Nowadays, their singles coexist on classic rock radio, but there still seems to be an essential gap between the two groups – like two parallel stories whose narratives don’t intersect despite being set in the same time and place. Maybe it’s about time to put their work side by side and see what kind of comparisons can be made … not that fans are going to change their allegiances one way or another at this stage in the game.

THE BEATLES, “HERE COMES THE SUN” vs. THE DOORS, “WAITING FOR THE SUN”: So, here we have two album tracks with heliocentric lyrics. “Here Comes the Sun” is a sweet, optimistic piece considered by many to be one of George Harrison’s most realized contributions to the Beatles’ catalog.

The Doors’ track, found on Morrison Hotel, was actually an outtake from the album that shares its name. It contains the lyrical ambiguity typical of much of the Doors’ work (generally positive images interrupted by “This is the strangest life I’ve ever known”), but isn’t considered to be particularly deep.

Winner: Has to be the Beatles, just because “Waiting for the Sun” is pretty inconsequential.

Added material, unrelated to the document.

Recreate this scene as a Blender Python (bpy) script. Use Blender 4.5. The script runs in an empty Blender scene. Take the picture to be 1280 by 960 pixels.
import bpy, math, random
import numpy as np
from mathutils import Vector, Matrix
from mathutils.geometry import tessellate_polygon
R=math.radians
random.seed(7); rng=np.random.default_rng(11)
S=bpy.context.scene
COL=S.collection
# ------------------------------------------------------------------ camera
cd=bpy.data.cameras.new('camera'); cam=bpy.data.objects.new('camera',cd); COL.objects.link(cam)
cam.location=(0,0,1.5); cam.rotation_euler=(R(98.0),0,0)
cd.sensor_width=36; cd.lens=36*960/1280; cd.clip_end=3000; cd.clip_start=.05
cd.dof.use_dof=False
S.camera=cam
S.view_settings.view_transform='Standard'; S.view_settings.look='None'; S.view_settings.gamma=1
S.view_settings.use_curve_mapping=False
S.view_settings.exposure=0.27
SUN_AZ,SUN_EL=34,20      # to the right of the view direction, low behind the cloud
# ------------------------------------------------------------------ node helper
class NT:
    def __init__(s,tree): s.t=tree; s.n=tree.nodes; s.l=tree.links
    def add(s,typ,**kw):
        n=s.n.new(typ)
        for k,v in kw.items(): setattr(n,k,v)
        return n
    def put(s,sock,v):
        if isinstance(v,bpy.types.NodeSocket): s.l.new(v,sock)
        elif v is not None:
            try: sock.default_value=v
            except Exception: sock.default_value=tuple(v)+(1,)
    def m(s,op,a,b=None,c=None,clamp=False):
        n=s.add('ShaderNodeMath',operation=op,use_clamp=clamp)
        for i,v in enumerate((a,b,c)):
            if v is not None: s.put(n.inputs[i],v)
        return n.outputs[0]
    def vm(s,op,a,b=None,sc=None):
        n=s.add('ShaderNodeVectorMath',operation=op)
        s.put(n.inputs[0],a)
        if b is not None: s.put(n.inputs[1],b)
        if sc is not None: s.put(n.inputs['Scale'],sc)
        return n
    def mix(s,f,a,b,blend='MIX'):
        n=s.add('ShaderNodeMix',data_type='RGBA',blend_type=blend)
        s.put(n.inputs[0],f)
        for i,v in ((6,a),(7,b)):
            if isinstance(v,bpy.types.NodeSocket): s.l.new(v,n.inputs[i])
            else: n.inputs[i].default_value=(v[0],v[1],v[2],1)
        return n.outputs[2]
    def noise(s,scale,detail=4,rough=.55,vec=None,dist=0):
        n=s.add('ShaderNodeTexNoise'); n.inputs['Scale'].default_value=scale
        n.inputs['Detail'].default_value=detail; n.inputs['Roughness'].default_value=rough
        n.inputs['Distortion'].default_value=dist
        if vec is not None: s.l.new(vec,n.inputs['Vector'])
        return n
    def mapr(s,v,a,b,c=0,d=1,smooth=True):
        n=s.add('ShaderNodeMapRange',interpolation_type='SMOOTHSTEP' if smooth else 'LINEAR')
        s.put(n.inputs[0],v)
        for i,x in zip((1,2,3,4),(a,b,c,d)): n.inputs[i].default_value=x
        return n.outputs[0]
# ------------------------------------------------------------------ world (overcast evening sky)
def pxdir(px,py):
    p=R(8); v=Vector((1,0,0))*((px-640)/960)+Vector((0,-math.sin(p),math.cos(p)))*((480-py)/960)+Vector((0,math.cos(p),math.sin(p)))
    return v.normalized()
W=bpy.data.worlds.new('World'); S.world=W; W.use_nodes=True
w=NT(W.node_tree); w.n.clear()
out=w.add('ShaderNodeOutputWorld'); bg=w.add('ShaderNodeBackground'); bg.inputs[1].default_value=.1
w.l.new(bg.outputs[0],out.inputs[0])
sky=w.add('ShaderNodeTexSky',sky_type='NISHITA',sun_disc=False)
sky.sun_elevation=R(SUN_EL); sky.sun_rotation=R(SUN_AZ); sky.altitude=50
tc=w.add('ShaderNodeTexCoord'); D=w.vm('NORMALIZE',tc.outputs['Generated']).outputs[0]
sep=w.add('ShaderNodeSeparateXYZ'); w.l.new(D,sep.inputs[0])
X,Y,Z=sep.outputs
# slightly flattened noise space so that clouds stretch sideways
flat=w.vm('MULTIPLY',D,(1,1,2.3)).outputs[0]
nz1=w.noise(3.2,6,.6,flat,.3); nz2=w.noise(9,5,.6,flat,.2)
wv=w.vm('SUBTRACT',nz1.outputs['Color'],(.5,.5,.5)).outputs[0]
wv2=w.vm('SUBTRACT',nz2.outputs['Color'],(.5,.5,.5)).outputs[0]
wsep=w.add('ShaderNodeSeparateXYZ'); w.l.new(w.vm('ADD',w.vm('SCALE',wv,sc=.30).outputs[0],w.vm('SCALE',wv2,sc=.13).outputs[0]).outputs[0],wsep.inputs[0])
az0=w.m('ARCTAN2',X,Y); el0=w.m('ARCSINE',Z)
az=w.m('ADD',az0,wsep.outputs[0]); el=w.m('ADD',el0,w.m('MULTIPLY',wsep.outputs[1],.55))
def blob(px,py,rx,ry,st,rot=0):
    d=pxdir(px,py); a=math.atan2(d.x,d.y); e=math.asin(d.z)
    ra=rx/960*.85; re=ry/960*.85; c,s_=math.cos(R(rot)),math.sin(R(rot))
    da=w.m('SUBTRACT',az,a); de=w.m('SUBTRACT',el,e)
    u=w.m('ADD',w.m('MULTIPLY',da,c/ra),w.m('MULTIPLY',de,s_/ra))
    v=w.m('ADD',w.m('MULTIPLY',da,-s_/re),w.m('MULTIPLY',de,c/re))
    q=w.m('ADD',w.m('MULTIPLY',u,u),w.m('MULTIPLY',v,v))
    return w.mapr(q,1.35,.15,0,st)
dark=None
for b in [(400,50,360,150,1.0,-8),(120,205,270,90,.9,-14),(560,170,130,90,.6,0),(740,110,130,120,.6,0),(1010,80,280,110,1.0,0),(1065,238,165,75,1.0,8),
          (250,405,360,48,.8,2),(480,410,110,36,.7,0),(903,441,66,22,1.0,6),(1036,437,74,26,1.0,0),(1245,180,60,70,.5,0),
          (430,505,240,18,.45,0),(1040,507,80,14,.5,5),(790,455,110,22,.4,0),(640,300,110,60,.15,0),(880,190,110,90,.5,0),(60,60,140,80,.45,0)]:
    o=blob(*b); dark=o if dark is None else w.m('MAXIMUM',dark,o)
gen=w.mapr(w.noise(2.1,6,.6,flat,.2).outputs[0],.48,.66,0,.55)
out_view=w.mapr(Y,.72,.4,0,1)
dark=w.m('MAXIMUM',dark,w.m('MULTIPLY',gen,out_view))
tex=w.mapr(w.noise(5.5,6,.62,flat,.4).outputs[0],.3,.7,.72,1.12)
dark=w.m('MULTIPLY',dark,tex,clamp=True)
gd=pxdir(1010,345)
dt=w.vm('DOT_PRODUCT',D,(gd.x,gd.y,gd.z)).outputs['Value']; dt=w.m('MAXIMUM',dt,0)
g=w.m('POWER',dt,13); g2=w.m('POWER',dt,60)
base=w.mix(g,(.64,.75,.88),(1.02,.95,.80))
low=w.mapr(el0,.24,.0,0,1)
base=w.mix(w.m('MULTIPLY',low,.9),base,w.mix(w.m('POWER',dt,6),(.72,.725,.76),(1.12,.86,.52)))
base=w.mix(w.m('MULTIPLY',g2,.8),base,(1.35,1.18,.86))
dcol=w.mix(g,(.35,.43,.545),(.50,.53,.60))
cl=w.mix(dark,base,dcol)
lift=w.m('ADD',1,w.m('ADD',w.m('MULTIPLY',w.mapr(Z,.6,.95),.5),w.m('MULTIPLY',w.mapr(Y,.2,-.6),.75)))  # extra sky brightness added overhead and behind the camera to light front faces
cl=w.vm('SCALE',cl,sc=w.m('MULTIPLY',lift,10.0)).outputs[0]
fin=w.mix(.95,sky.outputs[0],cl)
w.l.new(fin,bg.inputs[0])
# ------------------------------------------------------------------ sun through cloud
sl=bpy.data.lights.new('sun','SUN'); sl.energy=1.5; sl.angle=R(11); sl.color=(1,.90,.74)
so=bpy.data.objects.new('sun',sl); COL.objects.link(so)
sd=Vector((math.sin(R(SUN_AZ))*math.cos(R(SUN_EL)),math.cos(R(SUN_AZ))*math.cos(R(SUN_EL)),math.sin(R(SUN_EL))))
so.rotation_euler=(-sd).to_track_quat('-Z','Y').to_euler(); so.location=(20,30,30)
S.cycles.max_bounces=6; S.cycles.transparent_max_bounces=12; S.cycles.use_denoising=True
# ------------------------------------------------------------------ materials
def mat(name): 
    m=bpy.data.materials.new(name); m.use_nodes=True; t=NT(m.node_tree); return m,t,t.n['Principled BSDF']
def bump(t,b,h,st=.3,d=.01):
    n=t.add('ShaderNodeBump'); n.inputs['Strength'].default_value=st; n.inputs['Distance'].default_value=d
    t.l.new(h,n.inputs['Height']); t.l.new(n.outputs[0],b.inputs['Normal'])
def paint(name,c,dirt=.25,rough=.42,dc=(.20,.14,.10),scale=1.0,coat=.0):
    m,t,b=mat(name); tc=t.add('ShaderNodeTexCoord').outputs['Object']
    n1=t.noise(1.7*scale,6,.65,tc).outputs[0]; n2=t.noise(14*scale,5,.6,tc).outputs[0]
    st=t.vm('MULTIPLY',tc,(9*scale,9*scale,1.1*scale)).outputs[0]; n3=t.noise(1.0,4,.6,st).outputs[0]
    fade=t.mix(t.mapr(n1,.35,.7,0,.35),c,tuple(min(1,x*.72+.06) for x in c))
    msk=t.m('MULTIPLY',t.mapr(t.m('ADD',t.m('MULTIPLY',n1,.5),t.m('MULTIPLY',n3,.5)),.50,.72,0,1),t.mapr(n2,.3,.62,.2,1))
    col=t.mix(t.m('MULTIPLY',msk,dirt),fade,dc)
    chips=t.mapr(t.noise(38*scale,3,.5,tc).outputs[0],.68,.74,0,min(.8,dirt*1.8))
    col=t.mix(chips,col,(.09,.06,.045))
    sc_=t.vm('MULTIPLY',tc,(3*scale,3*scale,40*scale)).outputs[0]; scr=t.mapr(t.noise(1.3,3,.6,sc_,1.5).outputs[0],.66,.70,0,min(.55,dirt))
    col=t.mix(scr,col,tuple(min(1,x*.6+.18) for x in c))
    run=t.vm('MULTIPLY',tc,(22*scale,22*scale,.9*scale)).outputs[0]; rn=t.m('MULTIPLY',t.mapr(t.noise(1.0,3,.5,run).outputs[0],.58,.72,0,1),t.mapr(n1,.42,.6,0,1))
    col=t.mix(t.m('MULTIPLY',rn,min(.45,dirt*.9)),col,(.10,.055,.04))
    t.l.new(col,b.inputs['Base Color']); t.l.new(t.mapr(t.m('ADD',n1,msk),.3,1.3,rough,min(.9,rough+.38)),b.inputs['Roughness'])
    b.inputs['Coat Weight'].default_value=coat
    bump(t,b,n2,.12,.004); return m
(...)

THE BEATLES, “YER BLUES” vs. THE DOORS, “ROADHOUSE BLUES”: One thing to which the Beatles never made claim was that they were a blues band. So “Yer Blues,” with its obsession over death, comes across simply as an attempt to mimic the form, an attempt that’s been done better by many others before or since.

The Doors, though not a blues band either, consistently exhibited an understanding of the blues: sometimes academic; sometimes practical. They covered blues classics like “Back Door Man” and “Little Red Rooster,” and leaned heavily on their own interpretation of the idiom on their last two albums. “Roadhouse Blues” puts the blues into blues-rock, and the lines “I woke up this morning and I got myself a beer/The future’s uncertain and the end is always near” are as existentially profound as the blues gets – in Venice Beach, California, anyway.

Winner: the Doors – easily.

THE BEATLES, “A DAY IN THE LIFE” vs. THE DOORS, “THE END”: This is a heavyweight battle in the making, with the closing cuts on each band’s big LP from 1967. There’s really a case to be made for the apples and oranges rule to be applied here: the two songs are so dissimilar, there’s very little points of discussion with which to connect them. The Beatles were long past the stage where the studio was simply a place to record a live performance. With “A Day in the Life,” they were able to combine their songwriting craftsmanship with producer George Martin’s studio expertise to create one of the true masterpieces where pop meets art meets technology in a most perfect and profound union.

The Doors never really focused much on the “studio as instrument” concept on any of their albums. Their recording of “The End” is mostly that: one splice of the band performing two takes of the song live one night at Sunset Sound. It must have been pretty impressive, as producer Paul Rothchild went on to say: “It was the most awe-inspiring thing I’d ever witnessed in a studio.” Over a space of nearly 12 minutes, the band covers love, death, snakes, the blue bus (?), Oedipus, the f-word, time shifts, tonal shifts and what sounds like a nuclear explosion – or maybe just the sound of having your mind blown.

Winner: Well, we saw it coming – match called off by the International Musical Fruit Conglomerate, citing (of course) the Apples and Oranges Cancellation Clause. If nothing else, this is probably the best illustration of why the Beatles and the Doors seem to be mutually (and musically) exclusive.

THE BEATLES, “HEY JUDE” vs. THE DOORS, “LIGHT MY FIRE”: We’ve got time for one last bout, featuring two great songs, well-crafted, catchy, and timeless. Or maybe time-full: both run over seven minutes long. “Hey Jude” has that great “tail-wagging-the-dog” ending, but “Light My Fire” has that great organ hook in the intro and spotlights two convincing soloists, Ray Manzarek and Robby Krieger on organ and guitar respectively.

Winner: The Beatles. It turns out the Doors had to edit out the solos for radio airplay, but the Beatles released the entire seven minute cut of “Hey Jude” as the single itself. Who says good will doesn’t pay off in the end?